The Ugly Black Rubber Boots

Inae Kim

Summary:

Despite my best efforts to learn English and obtain a job based on my education and experience, my first job in Canada was at a fish farm. I wore ugly black rubber boots for a whole year before rediscovering myself. 

Story:

Shall I take it off or leave it?  I was looking at the price tag on the ugly, black rubber 

boots I had brought home from a store. They were so ugly! I would only need them for a couple of weeks or a month, at most, and then I would return them. There would be no reason to keep them longer.

However, I ended up wearing them for a full year at a fish farm.

I did everything I could think of to get a job. I completed every available level of ESL studies and the Office Information Technology program offered by the local community college. There was no special reason to take this course except that it required only a year to graduate. I thought one year of school wouldn’t be too much to impose on my family.

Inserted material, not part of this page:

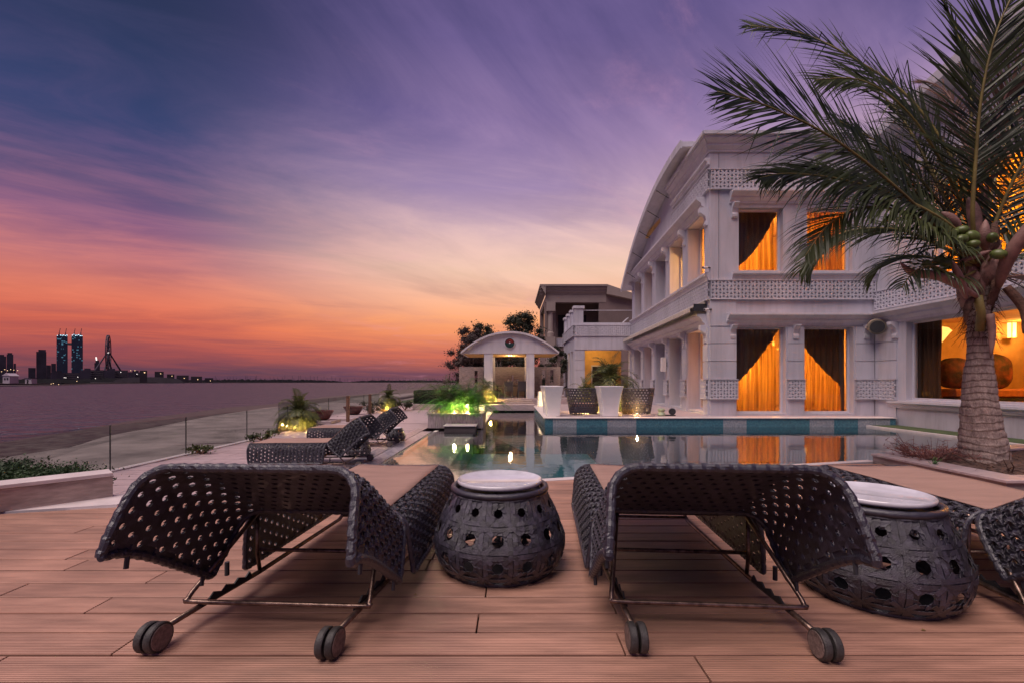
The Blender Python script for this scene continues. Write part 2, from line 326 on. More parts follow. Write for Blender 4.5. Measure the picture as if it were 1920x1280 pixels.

In order for me to get to my downtown school on time, my two small kids and I had to leave the house at 7:40 a.m. My kids were the first kids to arrive at school, and that was not by their choice.

One of the teachers found them in front of the school and told them, “Go back home and come back when the school opens.”  They didn’t want to go back to the empty house. Instead, they hid behind the bushes until the other students arrived. Later I overheard my son bragging about this to his friends.

After I graduated, I submitted nearly one hundred resumes to every possible job. I only got one interview, and they didn’t call me back. I couldn’t just stay home waiting. I called my friend who always needed people for his fish farm. There was no interview, no English, no Canadian job experience required. I only needed the ugly black rubber boots! 

The night after the first day of work at the fish farm, I crashed on my kitchen floor in tears. I couldn’t deny the fact that I was a worker at the fish farm. I was terrified. What if I was going to be stuck there forever? What if I forgot what I studied as an artist in South Korea and the endless English classes in Canada? What about my parents’ and sister’s and brother’s hope for me, and what about my own dreams for myself? I was devastated, but the next morning I went to the fish farm, telling myself it was just one more day. Just one more day. But one more day became a week and then months and then a year. I hated myself and the world.

I stood for hours each day on the fishy wet floor, packing seafood in the dim light. I felt I was being buried under the monotonous sound of breaking seashells. The songs of other workers broke the heavy air and only numbed time and my weak hope. I wished I could hide from the world in my rubber boots.

After nearly one year, I got a phone call from an office for an interview, and I got the job. It was part-time and a night shift, but I didn’t care.

While working at the office job, I started taking a watercolour class at the community center to rediscover myself as an artist.

Since then, I have never stopped being an artist. I was elected to the prestigious Canadian Society of Painters in Water Colour in 2011. My paintings have been displayed and sold at the galleries in Halifax and as far as the UK. I have also taught watercolour workshops in public libraries and privately. 

My kids are all grown now, and we laugh about the time when they hid behind the bushes waiting for school to start. My daughter asks me, “Mom, can I take the price tag off these boots now?”

INAE KIM’s native country is South Korea, where she earned a Bachelor of Fine Arts and worked as an art teacher and a commercial artist. In 1996, Inae and her family moved to Canada.